→ Objective
Would you write out the listing verbatim and skip every picture in it?

→ Recorded data

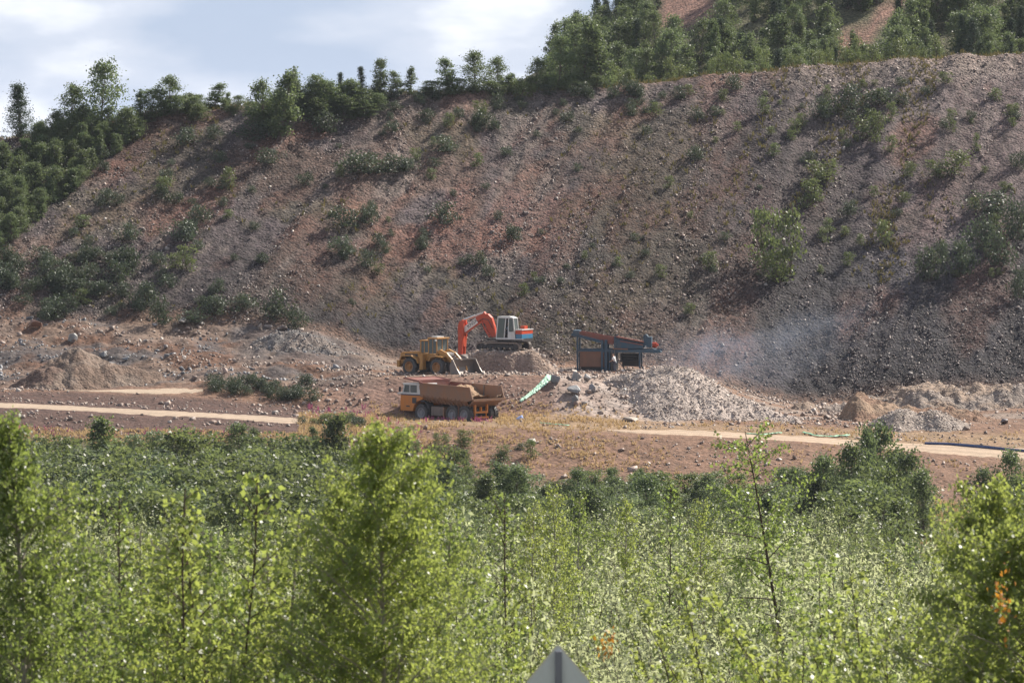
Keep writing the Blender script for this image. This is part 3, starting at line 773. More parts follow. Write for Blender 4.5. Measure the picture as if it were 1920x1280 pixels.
m = MB(); m.prism([(1.72, 1.74), (1.95, 1.88), (1.4, 1.9), (1.0, 1.62), (.85, 1.2), (.95, 1.2), (1.1, 1.55), (1.45, 1.80)], 1.15, 1.88)
m.build('mudguard', M['dark'], truck)
m = MB(); m.box(-.75, .72, 1.0, 1.72, .62, 1.42)
for x in (-.45, .4): m.box(x, x + .07, 1.72, 1.75, .60, 1.44)
m.build('fuel_tank', M['steel'], truck, 0.05)
MB().box(-1.0, -.85, 1.1, 1.8, .5, 1.4).build('mudflap', M['body'], truck)
MB().box(-2.86, -2.80, 1.2, 1.85, .35, 1.55).build('mudflap', M['board'], truck)
# dump body: outer side plates with ribs, floor with duck-tail, headboard and canopy
def side_pts(y_t, y_b, s):
    top = [(2.0, 3.42), (-4.35, 3.18)]
    return top
body = MB()
def plate(p4, th):
    """solid plate from a quad and a thickness vector"""
    p = [Vector(q) for q in p4]; th = Vector(th)
    return p + [q + th for q in p]
for s in (1, -1):
    yt, yb, yl = s * 1.92, s * 1.90, s * 1.45
    th = (0, -s * .09, 0)
    P = [(2.0, yt, 3.42), (-4.35, yt, 3.20), (-4.72, yb, 2.15), (-3.95, yb, 1.98), (1.93, yb, 2.25)]
    n5 = len(P); vs = [Vector(q) for q in P] + [Vector(q) + Vector(th) for q in P]
    body.add(vs, [tuple(range(n5)), tuple(range(2 * n5 - 1, n5 - 1, -1))] + [(i, (i + 1) % n5, n5 + (i + 1) % n5, n5 + i) for i in range(n5)])
    # chamfer down to the floor
    body.hexa(plate([(1.93, yb, 2.245), (-3.95, yb, 1.975), (-3.75, yl, 1.50), (1.80, yl, 1.82)], (0, -s * .08, .03)))
    # rails along the top edge and rear edge
    body.bar((2.0, s * 1.955, 3.43), (-4.35, s * 1.955, 3.21), .10, .12)
    body.bar((-4.36, s * 1.955, 3.24), (-4.74, s * 1.945, 2.15), .10, .10)
floor = [(1.80, 1.80), (-3.75, 1.48), (-4.78, 2.12)]
body.hexa(plate([(1.80, -1.46, 1.80), (-3.75, -1.46, 1.48), (-3.75, 1.46, 1.48), (1.80, 1.46, 1.80)], (0, 0, .10)))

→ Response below
Keep writing the Blender script for this image. This is part 3, starting at line 773. More parts follow. Write for Blender 4.5. Measure the picture as if it were 1920x1280 pixels.
m = MB(); m.prism([(1.72, 1.74), (1.95, 1.88), (1.4, 1.9), (1.0, 1.62), (.85, 1.2), (.95, 1.2), (1.1, 1.55), (1.45, 1.80)], 1.15, 1.88)
m.build('mudguard', M['dark'], truck)
m = MB(); m.box(-.75, .72, 1.0, 1.72, .62, 1.42)
for x in (-.45, .4): m.box(x, x + .07, 1.72, 1.75, .60, 1.44)
m.build('fuel_tank', M['steel'], truck, 0.05)
MB().box(-1.0, -.85, 1.1, 1.8, .5, 1.4).build('mudflap', M['body'], truck)
MB().box(-2.86, -2.80, 1.2, 1.85, .35, 1.55).build('mudflap', M['board'], truck)
# dump body: outer side plates with ribs, floor with duck-tail, headboard and canopy
def side_pts(y_t, y_b, s):
    top = [(2.0, 3.42), (-4.35, 3.18)]
    return top
body = MB()
def plate(p4, th):
    """solid plate from a quad and a thickness vector"""
    p = [Vector(q) for q in p4]; th = Vector(th)
    return p + [q + th for q in p]
for s in (1, -1):
    yt, yb, yl = s * 1.92, s * 1.90, s * 1.45
    th = (0, -s * .09, 0)
    P = [(2.0, yt, 3.42), (-4.35, yt, 3.20), (-4.72, yb, 2.15), (-3.95, yb, 1.98), (1.93, yb, 2.25)]
    n5 = len(P); vs = [Vector(q) for q in P] + [Vector(q) + Vector(th) for q in P]
    body.add(vs, [tuple(range(n5)), tuple(range(2 * n5 - 1, n5 - 1, -1))] + [(i, (i + 1) % n5, n5 + (i + 1) % n5, n5 + i) for i in range(n5)])
    # chamfer down to the floor
    body.hexa(plate([(1.93, yb, 2.245), (-3.95, yb, 1.975), (-3.75, yl, 1.50), (1.80, yl, 1.82)], (0, -s * .08, .03)))
    # rails along the top edge and rear edge
    body.bar((2.0, s * 1.955, 3.43), (-4.35, s * 1.955, 3.21), .10, .12)
    body.bar((-4.36, s * 1.955, 3.24), (-4.74, s * 1.945, 2.15), .10, .10)
floor = [(1.80, 1.80), (-3.75, 1.48), (-4.78, 2.12)]
body.hexa(plate([(1.80, -1.46, 1.80), (-3.75, -1.46, 1.48), (-3.75, 1.46, 1.48), (1.80, 1.46, 1.80)], (0, 0, .10)))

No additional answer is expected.